Here are a few examples:
On joy and sorrow: “As in all sweetest music, a tinge of sadness was in every note. Nor do we know how much of the pleasures even of life we owe to the intermingled sorrows. Joy cannot unfold the deepest truths, although deepest truth must be deepest joy. Cometh white-robed Sorrow, stooping and wan, and flingeth wide the doors she may not enter. Almost we linger with Sorrow for very love.”
On love: “I knew now, that it is by loving, and not by being loved, that one can come nearest the soul of another, yea, that, where two love, it is the loving of each other, and not the being beloved by each other, that originates and perfects and assures their blessedness.”

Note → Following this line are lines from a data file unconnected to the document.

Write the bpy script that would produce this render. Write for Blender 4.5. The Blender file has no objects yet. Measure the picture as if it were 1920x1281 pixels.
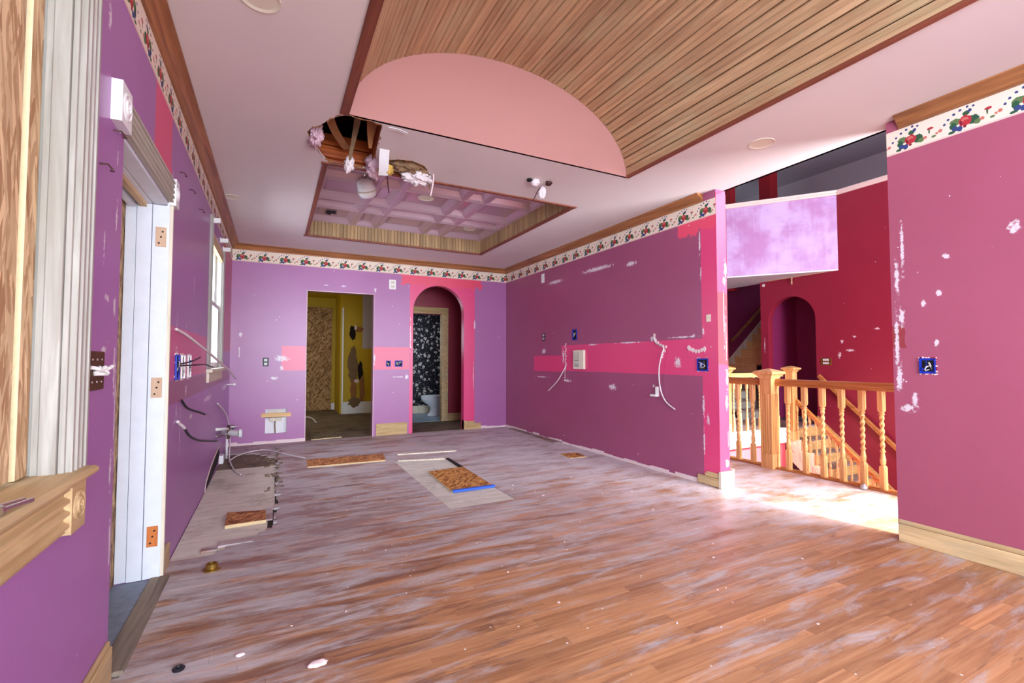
import bpy, bmesh, math, random
from math import sin, cos, pi, radians, atan2, sqrt, floor
from mathutils import Vector, Matrix, noise
from mathutils.geometry import delaunay_2d_cdt
random.seed(7)
SC = bpy.context.scene
COL = SC.collection

# ------------------------------------------------------------------ camera
cd = bpy.data.cameras.new('camera'); cam = bpy.data.objects.new('camera', cd); COL.objects.link(cam)
cam.location = (0, 0, 1.2); cam.rotation_euler = (pi/2 + .0386, 0, -.4707)
cd.sensor_width = 36; cd.lens = 36*877.8/1920; cd.clip_start = .02; cd.clip_end = 200
SC.camera = cam
# ------------------------------------------------------------------ light and exposure
SC.view_settings.view_transform = 'Standard'; SC.view_settings.look = 'None'
SC.view_settings.exposure = 0.08; SC.view_settings.gamma = 1.0; SC.view_settings.use_curve_mapping = False
wd = bpy.data.worlds.new('sky'); SC.world = wd; wd.use_nodes = True
bg = wd.node_tree.nodes['Background']; bg.inputs[0].default_value = (.72, .86, 1.0, 1); bg.inputs[1].default_value = 1.5
sd = bpy.data.lights.new('sun', 'SUN'); sd.energy = 26; sd.angle = radians(9); sd.color = (1, .96, .90)
sun = bpy.data.objects.new('sun', sd); COL.objects.link(sun)
SUN_DIR = Vector((-.2, 1, -.76)).normalized()
sun.rotation_euler = (-SUN_DIR).to_track_quat('Z', 'Y').to_euler(); sun.location = (8, -8, 9)
XL_ = -.541
def area(name, loc, look, sx, sy, power, color=(1, 1, 1), portal=False):
    d = bpy.data.lights.new(name, 'AREA'); d.shape = 'RECTANGLE'; d.size = sx; d.size_y = sy; d.energy = power; d.color = color
    o = bpy.data.objects.new(name, d); COL.objects.link(o); o.location = loc
    o.rotation_euler = (-Vector(look)).to_track_quat('Z', 'Y').to_euler()
    if portal: d.cycles.is_portal = True
    return o
rw_ = area('rear_window_daylight', (1.2, -2.75, 1.65), (0, 1, -.22), 3.2, 2.1, 225, (.80, .90, 1)); rw_.data.spread = radians(120)
area('added_left_rear_daylight', (XL_-.35, -1.65, 2.0), (1, .65, .06), 1.1, 1.4, 80, (.66, .80, 1)).data.spread = radians(95)  # unseen source, added to throw cool light on the near right wall
area('far_window_daylight', (XL_-.35, 5.68, 2.0), (1, 0, -.45), 1.0, 1.3, 60, (.78, .89, 1))
area('foyer_window_daylight', (5.4, -1.42, 1.5), (-.28, 1, .10), 2.2, 2.3, 760, (.84, .92, 1))
area('upper_window_daylight', (8.2, -1.35, 4.5), (-.1, 1, -.1), 3.0, 1.6, 230, (.84, .92, 1))
area('bath_fill_light', (2.05, 9.7, 1.5), (1, 0, -.15), .8, 1.0, 14, (.75, .88, 1))  # fill light added to lift the dark bathroom, its window is unseen
area('yellow_room_fill_light', (-.4, 9.9, 1.6), (1, .2, -.3), .8, 1.2, 12, (1, .95, .85))  # fill light added inside the dim yellow room, no window modelled

# ------------------------------------------------------------------ constants
XL, YB, XR, H = -.541, 7.574, 3.735, 2.829
XO = 3.868            # outer face of the right wall
ZB = 2.589            # lower edge of the wallpaper border

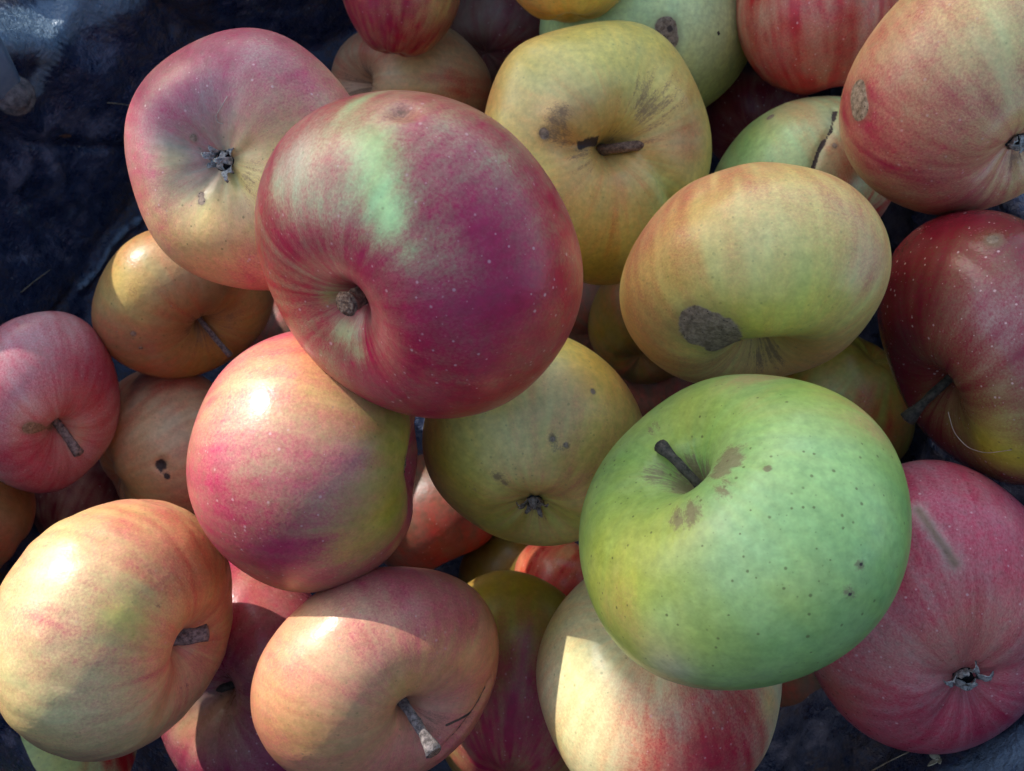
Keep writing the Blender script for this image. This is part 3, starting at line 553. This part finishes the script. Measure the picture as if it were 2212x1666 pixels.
apple('hole', 'tan orange apple with a single dark worm hole, left of the pink apple', (204, 790, 560, 1150), .3748, axis=(.55, .3, -.4), ground='T', over='R', blush=.22, seed=211, lent=.3, rough=.36, lump=.025,
      g=[(320, 920, 80, 'YP', .55), (300, 1080, 100, 'OY', .5)], b=[(330, 820, 80, .45, .8), (330, 940, 70, .08, .7), (350, 1070, 80, .15, .7)], pit=[(346, 1003, 12), (362, 1030, 7)], dent=[(346, 1003, 13, 2.0)], rus=[(355, 1018, 20, .35)])
apple('ledge', 'brown yellow apple cut by the left edge below the red one', (-190, 1000, 78, 1262), .338, axis=(-.5, .5, .3), ground='BRD', over='R', blush=.2, seed=221, rough=.45, hi=False, rus=[(30, 1100, 50, .3)])
apple('purple', 'purple pink apple low between the tan wrinkled and peach orange apples', (318, 1200, 740, 1735), .3257, pole=(458, 1500), ground='T', over='PU', blush=.96, h=.82, dt=.42, st=.34, pw=1.5, streak=0.55, seed=231, lent=.9, rough=.32, lump=.03,
      b=[(470, 1520, 62, .05, .95), (470, 1590, 60, .42, .8), (430, 1550, 50, .25, .7), (560, 1250, 60, .6, .7), (540, 1440, 40, .6, .6)], g=[(460, 1510, 60, 'OL', .5), (450, 1490, 30, 'GR', .7)], o=[(540, 1300, 110, 'R', .6), (400, 1600, 90, 'CR', .6)], stem=((432, 1498), 9, 1.6, 'dark', 1.2))
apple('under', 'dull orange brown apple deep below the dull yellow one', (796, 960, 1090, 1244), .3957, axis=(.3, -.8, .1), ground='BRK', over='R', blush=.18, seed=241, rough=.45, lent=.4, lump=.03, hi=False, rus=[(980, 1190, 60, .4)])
apple('olive', 'olive green and plum apple wedged between the peach and cream apples', (925, 1232, 1310, 1745), .338, axis=(.1, .5, -.5), ground='OL', over='CR', blush=.25, seed=251, lent=.5, rough=.40, lump=.03,
      b=[(1060, 1270, 90, .02, .95), (1080, 1360, 70, .12, .8), (1120, 1450, 70, .5, .7), (1130, 1580, 120, .92, .9), (1090, 1660, 90, .9, .8)], g=[(1090, 1350, 60, 'YG', .5), (1020, 1260, 60, 'BR', .3)], o=[(1140, 1540, 90, 'PU', .3)])
apple('sred', 'small patch of orange red apple showing left of the green apple', (1110, 1160, 1345, 1395), .3657, axis=(.4, .5, -.2), ground='O', over='R', blush=.78, seed=261, rough=.34, hi=False, b=[(1225, 1200, 34, .4, .7)])
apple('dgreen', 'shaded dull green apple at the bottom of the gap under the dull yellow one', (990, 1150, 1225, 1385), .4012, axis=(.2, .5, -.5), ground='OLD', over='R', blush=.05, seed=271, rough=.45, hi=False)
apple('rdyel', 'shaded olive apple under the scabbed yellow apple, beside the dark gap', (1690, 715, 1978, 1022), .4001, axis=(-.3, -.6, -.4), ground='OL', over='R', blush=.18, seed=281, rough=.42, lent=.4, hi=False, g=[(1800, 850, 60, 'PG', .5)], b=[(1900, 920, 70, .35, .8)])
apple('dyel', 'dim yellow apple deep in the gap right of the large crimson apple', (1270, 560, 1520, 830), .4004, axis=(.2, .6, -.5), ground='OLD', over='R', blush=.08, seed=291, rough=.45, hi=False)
apple('blgreen', 'light green and red apple cut by the bottom edge in the left corner', (-110, 1515, 330, 1900), .36, axis=(-.2, -.8, .2), ground='PG', over='R', blush=.1, seed=301, rough=.36, hi=False, b=[(260, 1630, 70, .92, .95), (200, 1650, 40, .4, .6)], g=[(120, 1630, 60, 'YG', .6)])
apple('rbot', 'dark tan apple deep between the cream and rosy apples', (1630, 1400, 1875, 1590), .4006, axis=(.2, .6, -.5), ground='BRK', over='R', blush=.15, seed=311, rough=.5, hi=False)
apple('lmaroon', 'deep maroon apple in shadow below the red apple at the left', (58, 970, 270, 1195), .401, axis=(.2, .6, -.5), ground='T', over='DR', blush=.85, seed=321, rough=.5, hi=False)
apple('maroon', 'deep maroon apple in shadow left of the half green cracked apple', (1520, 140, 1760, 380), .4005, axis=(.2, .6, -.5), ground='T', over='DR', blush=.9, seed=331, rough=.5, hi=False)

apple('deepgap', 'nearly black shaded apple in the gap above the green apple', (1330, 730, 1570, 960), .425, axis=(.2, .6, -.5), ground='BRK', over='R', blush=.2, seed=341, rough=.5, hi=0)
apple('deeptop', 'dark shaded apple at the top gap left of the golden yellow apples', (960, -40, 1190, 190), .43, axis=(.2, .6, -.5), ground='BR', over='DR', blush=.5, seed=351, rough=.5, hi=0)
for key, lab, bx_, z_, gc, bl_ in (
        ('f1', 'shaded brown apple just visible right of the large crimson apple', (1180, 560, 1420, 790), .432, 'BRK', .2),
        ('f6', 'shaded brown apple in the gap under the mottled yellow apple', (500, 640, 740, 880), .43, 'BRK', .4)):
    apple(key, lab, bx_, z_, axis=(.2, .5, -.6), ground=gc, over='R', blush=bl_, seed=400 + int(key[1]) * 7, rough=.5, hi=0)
# ------------------------------------------------------------------ small litter
def strand(name, label, cat, pts, zs, r_mm, mat):
    P_ = np.array([ray(*p) * z for p, z in zip(pts, zs)]); t = np.linspace(0, len(P_) - 1, 40); k = np.arange(len(P_))
    path = np.stack([np.interp(t, k, P_[:, i]) for i in range(3)], 1)
    for _ in range(10): path[1:-1] = (path[:-2] + path[1:-1] * 2 + path[2:]) / 4
    path = np.array([to_world(x) for x in path]); v, f = tube(path, np.full(40, r_mm / 1000), 6)
    o = link(name, mesh(name, np.array(v) - path[0], f), mat, None, path[0]); tag(o, label, cat); return o
def zat(key, px, py): return -AP[key][1](px, py)[2] - .0008
zd = zat('dkred', 2080, 940)
strand('hair', 'fine pale hair curving across the dark maroon apple', 'hair', [(2048, 890), (2060, 935), (2090, 968), (2130, 980), (2185, 972)], [zat('dkred', 2075, 900), zat('dkred', 2085, 930), zat('dkred', 2110, 960), zat('dkred', 2135, 975), zat('dkred', 2185, 970)], .10, HAIR)
zt = [zat('tl', *p) for p in [(491, 208), (478, 232), (466, 250), (470, 265), (482, 268)]]
strand('hair', 'tiny curled hair above the calyx of the pink and tan apple', 'hair', [(491, 208), (478, 232), (466, 250), (470, 265), (482, 268)], zt, .13, HAIR)

# sack handle: end of a strap held by a round rivet
def wall_at(px, py, r_=.212, inset=.004):
    d = RC @ ray(px, py); t = np.linspace(.2, .5, 600); p = CAM + d * t[:, None]; rr = np.hypot(p[:, 0] - AXIS[0], p[:, 1] - AXIS[1])
    return p[np.argmin(np.abs(rr - (r_ - inset)))]
ha, hb_, hc = wall_at(-60, 60), wall_at(-25, 130, inset=.012), wall_at(28, 205, inset=.005)
path = np.array([(1 - t) ** 2 * ha + 2 * t * (1 - t) * hb_ + t * t * hc for t in np.linspace(0, 1, 14)])
nrm_in = AXIS - hc[:2]; nrm_in = np.array([nrm_in[0], nrm_in[1], .12]); nrm_in /= np.linalg.norm(nrm_in)
dirv = np.gradient(path, axis=0); v, f = [], []
for i, p in enumerate(path):
    d = dirv[i] / np.linalg.norm(dirv[i]); sd = np.cross(d, nrm_in); sd /= np.linalg.norm(sd); wv = .0075 * (1 - .25 * (i / 13) ** 4)
    for a, b in ((-1, 0), (-.6, .0012), (.6, .0012), (1, 0), (.6, -.0012), (-.6, -.0012)): v.append(p + sd * wv * a + nrm_in * b)
for i in range(13):
    for k in range(6): f.append((i * 6 + k, i * 6 + (k + 1) % 6, (i + 1) * 6 + (k + 1) % 6, (i + 1) * 6 + k))
f += [tuple(range(6))[::-1], tuple(13 * 6 + k for k in range(6))]
s = NT('strap_plastic'); P = s.n('TexCoord').outputs['Object']
s.set(s.b.inputs['Base Color'], s.mix(s.noise(P, 300, 4, .7), (.10, .17, .27), (.26, .34, .42))); s.b.inputs['Roughness'].default_value = .45; STRAP = s.m
hd = link('handle', mesh('handle', np.array(v) - org, f), STRAP, sack)
u_ = np.cross(nrm_in, [0, 0, 1]); u_ /= np.linalg.norm(u_); w_ = np.cross(nrm_in, u_); v, f = [], []
prof_r = [(.0078, -.002), (.0080, .001), (.0072, .0022), (.0056, .0022), (.0050, .0034), (.0030, .0042), (.0008, .0044)]
for r_, hh in prof_r:
    for k in range(28): a = k * 2 * math.pi / 28; v.append(hc + nrm_in * (hh + .001) + r_ * (math.cos(a) * u_ + math.sin(a) * w_))
for i in range(len(prof_r) - 1):
    for k in range(28): f.append((i * 28 + k, i * 28 + (k + 1) % 28, (i + 1) * 28 + (k + 1) % 28, (i + 1) * 28 + k))
f.append(tuple((len(prof_r) - 1) * 28 + k for k in range(28)))
link('rivet', mesh('rivet', np.array(v) - org, f), woody('dirty_rivet', (.06, .06, .065), (.22, .20, .19), 350, .7), hd)

from mathutils.bvhtree import BVHTree
BV = BVHTree.FromPolygons([tuple(x) for x in pos], faces)
def on_sack(px, py, lift=.001):
    d = Vector(RC @ ray(px, py)).normalized(); h_ = BV.ray_cast(Vector(CAM), d); return np.array(h_[0] - d * lift), np.array(h_[1] if h_[1].dot(d) < 0 else -h_[1])
def sack_strand(name, label, cat, pts, r_mm, mat):
    path = np.array([on_sack(*p)[0] for p in pts]); t = np.linspace(0, len(path) - 1, 24); k = np.arange(len(path))
    path = np.stack([np.interp(t, k, path[:, i]) for i in range(3)], 1)
    for _ in range(8): path[1:-1] = (path[:-2] + path[1:-1] * 2 + path[2:]) / 4
    v, f = tube(path, r_mm / 1000 * np.linspace(1, .5, 24), 6); o = link(name, mesh(name, np.array(v) - path[0], f), mat, None, path[0]); tag(o, label, cat)
sack_strand('straw', 'short pale straw lying on the sack above the red apple at the left', 'straw', [(45, 632), (75, 607), (110, 582)], .35, STRAW)
sack_strand('grass_stalk', 'thin curved dry stalk on the sack left of the pink and tan apple', 'stalk', [(232, 222), (275, 226), (312, 246)], .28, STRAW)
sack_strand('straw', 'faint straw in the dark sack corner at the bottom right', 'straw', [(1882, 1666), (1930, 1640), (1990, 1612)], .3, STRAW)
# dry flake and fallen petal
def leaflet(name, label, cat, lobes, mat, at_):
    c0, n0 = at_; u = np.cross(n0, [.3, .8, .2]); u /= np.linalg.norm(u); w_ = np.cross(n0, u); v, f = [], []
    for ang, ln, wd in lobes:
        a = RAD(ang); d = math.cos(a) * u + math.sin(a) * w_; sd = np.cross(n0, d); i0 = len(v); ln /= 1000; wd /= 1000
        for i in range(7):
            t = i / 6; ww = wd * math.sin(math.pi * min(1, .12 + t * .86)) ** .7
            for q in (-1, 0, 1): v.append(c0 + d * ln * t + sd * ww * .5 * q + n0 * (.0012 + .25 * ln * t * t + .25 * ww * abs(q)))
        for i in range(6):
            for j in range(2): f.append((i0 + i * 3 + j, i0 + i * 3 + j + 1, i0 + i * 3 + j + 4, i0 + i * 3 + j + 3))
    o = link(name, mesh(name, np.array(v) - c0, f), mat, None, c0); md = o.modifiers.new('thickness', 'SOLIDIFY'); md.thickness = .0003; tag(o, label, cat)
leaflet('petal', 'small cream dried petal on the sack below the rosy apple', 'petal', [(20, 4.2, 2.4), (95, 4.6, 2.2), (160, 3.0, 1.6)], PETAL, on_sack(2036, 1646))
leaflet('bark_flake', 'small reddish brown flake on the sack at the left', 'flake', [(10, 7, 2.0)], woody('bark', (.10, .045, .03), (.24, .12, .08), 500, .9), on_sack(150, 290))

On good work: “Somehow or other,” said he, “notwithstanding the beauty of this country of Faerie, in which we are, there is much that is wrong in it. If there are great splendours, there are corresponding horrors; heights and depths; beautiful woman and awful fiends; noble men and weaklings. All a man has to do, is to better what he can. And if he will settle it with himself, that even renown and success are in themselves of no great value, and be content to be defeated, if so be that the fault is not his; and so go to his work with a cool brain and a storng will, he will get it done; and fare none the worse in the end, that he was not burdened with provision and precaution.”
“But he will not always come off well,” I ventured to say.
“Perhaps not,” rejoined the knight, “in the individual act, but the result of his lifetime will content him.”
MacDonald wasn’t crazy. He was able, somehow, to keep his inner eye wide open; he was able to peer into the dazzling invisible world and tell us what he’d seen. He was caught up in the rapturous love of a God he knew as Father, and more than any author or artist I’ve ever read, succeeded in Madeline L’Engle’s principle of serving the work.